**CHALLENGE:**
Return every line of the data below that includes the string "scene".

[Lines of data]
========

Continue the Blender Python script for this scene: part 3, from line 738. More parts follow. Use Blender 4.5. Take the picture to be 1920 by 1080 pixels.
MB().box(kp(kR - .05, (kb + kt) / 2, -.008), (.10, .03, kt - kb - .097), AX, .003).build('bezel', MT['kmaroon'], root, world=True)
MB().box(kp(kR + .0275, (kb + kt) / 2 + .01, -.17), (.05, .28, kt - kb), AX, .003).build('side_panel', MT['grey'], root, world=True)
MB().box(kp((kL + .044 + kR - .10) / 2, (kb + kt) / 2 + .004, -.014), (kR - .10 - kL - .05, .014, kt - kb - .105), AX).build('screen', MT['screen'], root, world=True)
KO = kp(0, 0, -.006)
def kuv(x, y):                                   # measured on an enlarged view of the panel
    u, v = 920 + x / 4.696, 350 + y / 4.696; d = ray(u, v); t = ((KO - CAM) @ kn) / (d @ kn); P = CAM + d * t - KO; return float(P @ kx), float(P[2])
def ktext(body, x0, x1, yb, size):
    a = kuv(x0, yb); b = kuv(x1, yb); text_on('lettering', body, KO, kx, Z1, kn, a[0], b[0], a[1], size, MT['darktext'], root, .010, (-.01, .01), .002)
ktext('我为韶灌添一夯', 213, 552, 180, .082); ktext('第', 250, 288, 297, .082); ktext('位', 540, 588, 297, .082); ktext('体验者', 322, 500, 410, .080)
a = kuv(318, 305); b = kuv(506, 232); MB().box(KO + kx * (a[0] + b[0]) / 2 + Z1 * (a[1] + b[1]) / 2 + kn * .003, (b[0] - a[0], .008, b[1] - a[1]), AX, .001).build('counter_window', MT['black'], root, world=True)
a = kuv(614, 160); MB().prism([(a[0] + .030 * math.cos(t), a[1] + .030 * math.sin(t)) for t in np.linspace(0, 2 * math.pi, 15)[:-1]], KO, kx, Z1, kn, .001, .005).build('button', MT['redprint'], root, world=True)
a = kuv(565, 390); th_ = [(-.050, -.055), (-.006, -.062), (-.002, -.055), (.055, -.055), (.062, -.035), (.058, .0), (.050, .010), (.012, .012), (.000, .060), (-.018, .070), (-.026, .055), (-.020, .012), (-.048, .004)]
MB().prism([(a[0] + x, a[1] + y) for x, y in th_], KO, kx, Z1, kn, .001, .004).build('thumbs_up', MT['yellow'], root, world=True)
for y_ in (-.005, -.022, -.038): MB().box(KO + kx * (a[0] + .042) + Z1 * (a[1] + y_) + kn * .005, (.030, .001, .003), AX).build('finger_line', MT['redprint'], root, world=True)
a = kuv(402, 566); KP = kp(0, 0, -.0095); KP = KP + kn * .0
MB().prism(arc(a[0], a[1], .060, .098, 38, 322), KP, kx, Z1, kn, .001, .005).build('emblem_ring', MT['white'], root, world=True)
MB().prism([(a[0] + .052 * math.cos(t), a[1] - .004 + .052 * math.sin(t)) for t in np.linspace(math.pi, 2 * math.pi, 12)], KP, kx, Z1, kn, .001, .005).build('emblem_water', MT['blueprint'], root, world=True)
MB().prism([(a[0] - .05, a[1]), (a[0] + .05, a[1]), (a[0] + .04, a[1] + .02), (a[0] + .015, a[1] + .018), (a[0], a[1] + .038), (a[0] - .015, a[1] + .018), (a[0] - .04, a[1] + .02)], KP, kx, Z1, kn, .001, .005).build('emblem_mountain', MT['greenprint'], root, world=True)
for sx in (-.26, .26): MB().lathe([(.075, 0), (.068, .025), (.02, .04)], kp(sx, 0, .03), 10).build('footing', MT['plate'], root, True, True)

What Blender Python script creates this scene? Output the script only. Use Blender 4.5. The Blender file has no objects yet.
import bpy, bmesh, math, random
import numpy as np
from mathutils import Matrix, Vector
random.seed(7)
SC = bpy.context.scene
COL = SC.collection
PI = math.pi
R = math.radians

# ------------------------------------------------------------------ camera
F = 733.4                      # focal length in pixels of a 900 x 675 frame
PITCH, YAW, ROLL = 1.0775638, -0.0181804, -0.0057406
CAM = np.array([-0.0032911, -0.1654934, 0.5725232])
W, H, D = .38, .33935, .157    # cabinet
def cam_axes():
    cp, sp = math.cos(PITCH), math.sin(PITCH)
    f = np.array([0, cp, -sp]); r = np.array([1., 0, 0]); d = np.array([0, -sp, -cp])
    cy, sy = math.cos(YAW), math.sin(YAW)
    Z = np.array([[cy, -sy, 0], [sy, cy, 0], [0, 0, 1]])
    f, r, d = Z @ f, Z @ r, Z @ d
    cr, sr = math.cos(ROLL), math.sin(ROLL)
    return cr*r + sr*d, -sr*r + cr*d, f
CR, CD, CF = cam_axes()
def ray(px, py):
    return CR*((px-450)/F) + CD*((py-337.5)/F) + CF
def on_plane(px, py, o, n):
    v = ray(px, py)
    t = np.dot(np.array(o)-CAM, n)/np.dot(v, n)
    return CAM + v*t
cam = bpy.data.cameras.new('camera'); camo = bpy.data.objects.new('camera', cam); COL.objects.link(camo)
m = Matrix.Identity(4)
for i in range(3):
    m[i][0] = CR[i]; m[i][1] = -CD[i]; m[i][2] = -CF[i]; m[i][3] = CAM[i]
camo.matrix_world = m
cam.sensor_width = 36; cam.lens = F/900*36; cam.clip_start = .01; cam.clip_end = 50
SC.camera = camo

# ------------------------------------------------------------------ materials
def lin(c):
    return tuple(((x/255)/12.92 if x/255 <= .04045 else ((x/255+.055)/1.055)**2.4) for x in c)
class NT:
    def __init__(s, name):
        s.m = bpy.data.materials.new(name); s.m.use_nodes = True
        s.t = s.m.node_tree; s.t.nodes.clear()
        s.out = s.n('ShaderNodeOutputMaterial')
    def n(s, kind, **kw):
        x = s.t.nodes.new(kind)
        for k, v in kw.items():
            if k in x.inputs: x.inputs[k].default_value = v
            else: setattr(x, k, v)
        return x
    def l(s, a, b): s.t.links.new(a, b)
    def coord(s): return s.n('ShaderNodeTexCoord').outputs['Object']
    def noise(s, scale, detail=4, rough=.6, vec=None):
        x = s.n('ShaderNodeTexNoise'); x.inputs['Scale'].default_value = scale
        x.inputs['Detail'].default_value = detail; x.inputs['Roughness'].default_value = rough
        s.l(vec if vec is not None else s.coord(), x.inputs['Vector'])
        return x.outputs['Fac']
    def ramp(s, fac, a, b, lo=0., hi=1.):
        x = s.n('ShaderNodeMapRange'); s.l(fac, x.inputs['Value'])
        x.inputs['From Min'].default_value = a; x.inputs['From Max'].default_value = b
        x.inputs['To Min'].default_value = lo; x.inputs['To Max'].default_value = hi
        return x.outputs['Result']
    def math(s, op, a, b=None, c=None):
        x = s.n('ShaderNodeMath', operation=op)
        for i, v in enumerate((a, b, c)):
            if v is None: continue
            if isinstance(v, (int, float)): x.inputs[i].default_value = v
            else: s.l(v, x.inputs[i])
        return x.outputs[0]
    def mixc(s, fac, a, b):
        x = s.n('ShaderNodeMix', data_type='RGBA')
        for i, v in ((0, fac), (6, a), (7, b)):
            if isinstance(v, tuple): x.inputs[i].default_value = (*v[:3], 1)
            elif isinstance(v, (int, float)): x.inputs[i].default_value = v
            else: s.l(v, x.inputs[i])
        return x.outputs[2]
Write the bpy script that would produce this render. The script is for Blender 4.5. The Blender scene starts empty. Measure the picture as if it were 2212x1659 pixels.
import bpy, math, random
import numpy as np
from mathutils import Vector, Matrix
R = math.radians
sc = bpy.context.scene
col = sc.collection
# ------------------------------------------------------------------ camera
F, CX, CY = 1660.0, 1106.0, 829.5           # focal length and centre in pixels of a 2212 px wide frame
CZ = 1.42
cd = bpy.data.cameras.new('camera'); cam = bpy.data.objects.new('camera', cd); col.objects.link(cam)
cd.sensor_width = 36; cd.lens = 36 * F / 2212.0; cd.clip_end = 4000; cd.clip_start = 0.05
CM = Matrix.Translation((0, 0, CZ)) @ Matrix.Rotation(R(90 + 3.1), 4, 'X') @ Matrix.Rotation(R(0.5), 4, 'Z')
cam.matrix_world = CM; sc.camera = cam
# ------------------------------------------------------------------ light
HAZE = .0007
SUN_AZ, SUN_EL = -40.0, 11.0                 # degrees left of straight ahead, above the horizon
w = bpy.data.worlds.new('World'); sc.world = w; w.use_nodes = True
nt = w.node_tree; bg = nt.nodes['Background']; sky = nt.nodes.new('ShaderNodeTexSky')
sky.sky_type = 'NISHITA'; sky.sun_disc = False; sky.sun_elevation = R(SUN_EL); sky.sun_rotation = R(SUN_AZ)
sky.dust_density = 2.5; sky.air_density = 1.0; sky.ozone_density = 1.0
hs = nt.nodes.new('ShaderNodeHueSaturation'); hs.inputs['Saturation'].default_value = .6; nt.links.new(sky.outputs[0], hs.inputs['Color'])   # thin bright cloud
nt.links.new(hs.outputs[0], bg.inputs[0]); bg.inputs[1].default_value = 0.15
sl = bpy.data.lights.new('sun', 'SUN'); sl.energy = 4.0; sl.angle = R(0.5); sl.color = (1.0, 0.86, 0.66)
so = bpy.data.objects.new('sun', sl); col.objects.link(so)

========

**THE RESPONSE:**
Continue the Blender Python script for this scene: part 3, from line 738. More parts follow. Use Blender 4.5. Take the picture to be 1920 by 1080 pixels.
What Blender Python script creates this scene? Output the script only. Use Blender 4.5. The Blender file has no objects yet.
SC = bpy.context.scene
Write the bpy script that would produce this render. The script is for Blender 4.5. The Blender scene starts empty. Measure the picture as if it were 2212x1659 pixels.
sc = bpy.context.scene